Bei der Bildung ertappt

Der „Diebstahl“ des Titels steht ganz konkret für die falschen Vorwürfe an Badar, die sich später bei Karim wiederholen. Doch auch die Aneignung eines ihm vermeintlich verbotenen Wissensschatzes wird von Badar einmal als illegal empfunden: „… als er Karims Blick bemerkte, faltete er die Zeitung schnell zusammen und legte sie auf den Boden, als hätte man ihn bei einem Diebstahl ertappt“.

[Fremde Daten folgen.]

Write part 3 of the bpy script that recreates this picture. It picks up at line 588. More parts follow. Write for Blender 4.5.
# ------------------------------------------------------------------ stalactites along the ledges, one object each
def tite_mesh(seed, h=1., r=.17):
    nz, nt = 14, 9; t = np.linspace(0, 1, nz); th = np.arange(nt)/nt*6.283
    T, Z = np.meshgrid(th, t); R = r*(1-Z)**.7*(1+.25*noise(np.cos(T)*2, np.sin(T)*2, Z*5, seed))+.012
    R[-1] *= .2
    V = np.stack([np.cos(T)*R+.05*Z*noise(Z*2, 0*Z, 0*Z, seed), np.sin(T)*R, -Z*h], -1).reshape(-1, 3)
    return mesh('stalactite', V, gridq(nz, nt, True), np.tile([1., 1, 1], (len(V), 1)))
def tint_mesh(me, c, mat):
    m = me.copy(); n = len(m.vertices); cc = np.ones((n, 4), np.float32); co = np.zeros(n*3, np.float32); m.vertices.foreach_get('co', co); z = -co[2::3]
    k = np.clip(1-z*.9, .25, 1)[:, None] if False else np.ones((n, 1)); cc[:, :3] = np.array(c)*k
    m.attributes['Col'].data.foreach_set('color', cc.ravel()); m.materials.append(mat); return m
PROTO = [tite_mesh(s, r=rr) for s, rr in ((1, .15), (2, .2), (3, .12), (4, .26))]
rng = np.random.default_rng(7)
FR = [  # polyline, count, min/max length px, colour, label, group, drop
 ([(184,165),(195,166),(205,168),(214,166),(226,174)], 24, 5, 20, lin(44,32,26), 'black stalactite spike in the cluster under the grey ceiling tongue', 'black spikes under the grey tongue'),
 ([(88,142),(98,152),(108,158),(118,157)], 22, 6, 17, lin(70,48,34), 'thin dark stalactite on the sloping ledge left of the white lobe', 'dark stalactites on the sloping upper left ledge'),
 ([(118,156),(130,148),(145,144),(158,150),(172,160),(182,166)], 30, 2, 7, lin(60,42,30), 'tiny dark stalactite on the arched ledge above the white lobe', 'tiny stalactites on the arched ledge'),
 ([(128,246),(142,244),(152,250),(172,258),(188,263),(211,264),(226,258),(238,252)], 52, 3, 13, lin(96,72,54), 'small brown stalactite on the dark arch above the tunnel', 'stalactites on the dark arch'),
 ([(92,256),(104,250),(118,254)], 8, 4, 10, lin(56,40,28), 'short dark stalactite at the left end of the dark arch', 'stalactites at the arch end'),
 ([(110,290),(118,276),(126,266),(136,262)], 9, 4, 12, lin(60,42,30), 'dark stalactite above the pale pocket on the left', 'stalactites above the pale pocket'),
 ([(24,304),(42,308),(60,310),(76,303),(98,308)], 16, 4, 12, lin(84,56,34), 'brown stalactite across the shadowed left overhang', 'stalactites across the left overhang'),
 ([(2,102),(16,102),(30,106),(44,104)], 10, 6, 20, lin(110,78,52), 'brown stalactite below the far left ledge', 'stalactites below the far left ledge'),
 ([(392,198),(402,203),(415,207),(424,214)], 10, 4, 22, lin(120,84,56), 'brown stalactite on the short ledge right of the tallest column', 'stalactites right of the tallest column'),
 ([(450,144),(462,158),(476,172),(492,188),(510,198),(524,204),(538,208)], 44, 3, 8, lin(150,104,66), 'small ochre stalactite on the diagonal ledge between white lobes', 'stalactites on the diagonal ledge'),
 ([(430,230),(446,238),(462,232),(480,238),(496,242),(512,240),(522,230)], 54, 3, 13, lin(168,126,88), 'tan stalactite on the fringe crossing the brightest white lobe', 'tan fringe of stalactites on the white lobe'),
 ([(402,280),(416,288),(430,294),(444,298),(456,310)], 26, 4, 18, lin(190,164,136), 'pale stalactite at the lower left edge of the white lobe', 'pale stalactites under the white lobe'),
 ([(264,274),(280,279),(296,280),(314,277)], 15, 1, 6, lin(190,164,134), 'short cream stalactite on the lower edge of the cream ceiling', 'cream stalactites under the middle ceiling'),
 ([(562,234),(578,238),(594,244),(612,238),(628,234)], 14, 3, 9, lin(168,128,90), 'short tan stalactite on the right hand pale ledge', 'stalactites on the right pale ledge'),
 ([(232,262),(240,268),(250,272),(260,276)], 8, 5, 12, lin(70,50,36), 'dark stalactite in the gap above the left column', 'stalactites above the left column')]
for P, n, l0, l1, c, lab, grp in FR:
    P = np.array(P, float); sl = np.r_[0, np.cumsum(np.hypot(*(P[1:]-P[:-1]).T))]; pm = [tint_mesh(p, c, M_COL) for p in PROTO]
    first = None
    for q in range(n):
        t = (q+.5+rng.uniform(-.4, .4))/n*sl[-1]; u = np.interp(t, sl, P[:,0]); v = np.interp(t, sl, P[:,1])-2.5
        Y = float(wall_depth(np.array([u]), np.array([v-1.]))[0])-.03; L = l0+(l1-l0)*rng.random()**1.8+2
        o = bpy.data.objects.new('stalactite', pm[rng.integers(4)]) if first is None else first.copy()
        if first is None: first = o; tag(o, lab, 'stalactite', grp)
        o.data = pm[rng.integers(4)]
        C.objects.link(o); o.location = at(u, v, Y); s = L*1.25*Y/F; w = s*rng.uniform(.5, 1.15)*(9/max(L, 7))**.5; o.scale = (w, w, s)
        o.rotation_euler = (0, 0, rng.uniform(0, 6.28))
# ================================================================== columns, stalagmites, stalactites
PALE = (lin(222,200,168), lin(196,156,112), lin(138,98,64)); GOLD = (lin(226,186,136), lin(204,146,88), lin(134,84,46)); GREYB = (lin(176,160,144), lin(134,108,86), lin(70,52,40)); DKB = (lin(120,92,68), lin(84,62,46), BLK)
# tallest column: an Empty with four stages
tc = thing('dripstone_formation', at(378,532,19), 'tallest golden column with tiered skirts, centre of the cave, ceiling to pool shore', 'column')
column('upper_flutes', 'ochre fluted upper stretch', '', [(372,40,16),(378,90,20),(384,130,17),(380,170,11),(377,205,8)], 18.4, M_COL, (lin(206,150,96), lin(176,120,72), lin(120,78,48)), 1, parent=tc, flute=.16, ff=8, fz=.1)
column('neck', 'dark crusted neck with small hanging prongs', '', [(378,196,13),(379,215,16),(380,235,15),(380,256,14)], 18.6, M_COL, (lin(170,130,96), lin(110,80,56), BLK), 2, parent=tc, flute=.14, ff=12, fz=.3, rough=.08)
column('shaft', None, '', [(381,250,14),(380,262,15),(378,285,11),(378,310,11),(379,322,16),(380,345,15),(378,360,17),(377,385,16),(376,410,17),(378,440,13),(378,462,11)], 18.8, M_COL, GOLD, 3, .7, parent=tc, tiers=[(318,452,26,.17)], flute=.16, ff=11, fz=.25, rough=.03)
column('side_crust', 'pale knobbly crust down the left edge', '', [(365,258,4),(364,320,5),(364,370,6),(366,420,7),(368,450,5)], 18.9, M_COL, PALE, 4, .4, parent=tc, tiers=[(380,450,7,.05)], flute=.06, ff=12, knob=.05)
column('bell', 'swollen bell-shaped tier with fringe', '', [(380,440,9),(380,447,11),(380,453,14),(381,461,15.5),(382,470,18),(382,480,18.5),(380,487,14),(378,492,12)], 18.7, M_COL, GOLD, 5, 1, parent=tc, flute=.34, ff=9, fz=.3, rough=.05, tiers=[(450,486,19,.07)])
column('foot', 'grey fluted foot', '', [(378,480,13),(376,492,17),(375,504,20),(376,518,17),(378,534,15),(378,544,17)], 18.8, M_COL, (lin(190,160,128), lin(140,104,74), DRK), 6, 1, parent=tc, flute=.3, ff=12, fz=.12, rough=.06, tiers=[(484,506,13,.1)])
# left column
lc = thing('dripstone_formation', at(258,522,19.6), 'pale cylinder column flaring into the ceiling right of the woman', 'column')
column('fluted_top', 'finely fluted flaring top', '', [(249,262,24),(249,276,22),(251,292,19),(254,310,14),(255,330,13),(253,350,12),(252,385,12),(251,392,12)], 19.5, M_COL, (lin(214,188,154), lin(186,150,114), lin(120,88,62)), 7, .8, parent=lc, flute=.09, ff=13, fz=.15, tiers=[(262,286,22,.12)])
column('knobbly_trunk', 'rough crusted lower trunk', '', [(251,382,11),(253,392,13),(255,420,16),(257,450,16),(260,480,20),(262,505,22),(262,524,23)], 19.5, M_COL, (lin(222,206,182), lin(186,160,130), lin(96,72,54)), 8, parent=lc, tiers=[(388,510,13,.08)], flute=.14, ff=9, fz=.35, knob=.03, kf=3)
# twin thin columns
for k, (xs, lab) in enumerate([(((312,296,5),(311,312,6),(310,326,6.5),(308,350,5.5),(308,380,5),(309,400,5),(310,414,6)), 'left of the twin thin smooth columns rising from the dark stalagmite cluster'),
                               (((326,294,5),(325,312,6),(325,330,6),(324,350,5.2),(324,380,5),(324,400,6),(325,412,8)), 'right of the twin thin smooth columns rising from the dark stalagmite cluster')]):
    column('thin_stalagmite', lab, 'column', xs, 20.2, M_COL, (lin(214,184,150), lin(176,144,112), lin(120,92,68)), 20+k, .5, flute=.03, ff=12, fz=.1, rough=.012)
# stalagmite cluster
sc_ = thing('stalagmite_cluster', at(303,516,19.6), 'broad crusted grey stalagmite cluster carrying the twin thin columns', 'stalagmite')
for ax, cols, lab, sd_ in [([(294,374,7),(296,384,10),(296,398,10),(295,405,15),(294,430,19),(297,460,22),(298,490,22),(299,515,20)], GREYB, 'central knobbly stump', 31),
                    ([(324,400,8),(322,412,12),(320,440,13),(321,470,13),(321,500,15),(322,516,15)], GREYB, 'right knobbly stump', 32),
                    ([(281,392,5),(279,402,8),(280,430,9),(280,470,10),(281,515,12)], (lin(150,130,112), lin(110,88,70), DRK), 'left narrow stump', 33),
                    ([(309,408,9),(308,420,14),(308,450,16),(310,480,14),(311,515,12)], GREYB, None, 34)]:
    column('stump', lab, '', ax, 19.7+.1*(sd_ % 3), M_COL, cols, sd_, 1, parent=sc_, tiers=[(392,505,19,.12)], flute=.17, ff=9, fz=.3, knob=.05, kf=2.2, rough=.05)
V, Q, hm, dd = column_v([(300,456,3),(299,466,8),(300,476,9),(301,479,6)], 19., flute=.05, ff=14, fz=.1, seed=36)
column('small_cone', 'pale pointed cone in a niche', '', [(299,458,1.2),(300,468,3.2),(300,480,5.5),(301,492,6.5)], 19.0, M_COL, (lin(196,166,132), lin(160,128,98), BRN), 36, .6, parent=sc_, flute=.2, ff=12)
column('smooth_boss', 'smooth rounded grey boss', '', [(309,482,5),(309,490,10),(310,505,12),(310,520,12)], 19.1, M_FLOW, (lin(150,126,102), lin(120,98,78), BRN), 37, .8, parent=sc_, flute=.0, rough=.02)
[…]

Doch ist „Diebstahl“ zugleich eine Metapher für den Ausverkauf des eigenen Landes an die Touristen und „selbstlose“ Entwicklungshelfer. Als Badar einmal einem dänischen Gästepaar nicht helfen kann bei der Suche nach dem Haus eines dänischen Gewürzhändlers im 19. Jahrhunderts, bekommt er eine enttäuschte Reaktion: „Tja, mein Junge, es ist wirklich zu schade, dass du dich nicht für deine eigene Geschichte interessierst.“ Badar fragt sich bei einem anderen NGO-Gast aus England, welche Aufgabe sie wohl „während der guten alten Kolonialzeit gehabt hätte“. Bei den Touristen „war so etwas Gebieterisches, Distanziertes in ihrem Gesicht, selbst wenn sie lächelten“.  

Als die weltoffene und viel gereiste Geraldine Bruno mit Badar, dem Hotelangestellten, scheinbar auf Augenhöhe über die Unterschiede von London und Sansibar plaudert, sagte er einmal leichthin, er kenne ihr Viertel, er habe Fotos im Netz gesehen und erst vor ein Tagen dort spazieren gegangen. „Es sollte scherzhaft klingen, aber sie wirkte irritiert. Fotos, wiederholte sie fast mitleidig. Sie saßen einen Moment schweigend da. Was war bemitleidenswert daran, sich Bilder im Internet anzusehen? Eines Tages würde er vielleicht tatsächlich reisen.“ Gurnahs Bild zeigt das Besondere, aber darin eben auch das Allgemeine.

Abdulrazak Gurnah: „Diebstahl“. Aus dem Englischen von Eva Bonné. Penguin, 336 Seiten, 26 Euro.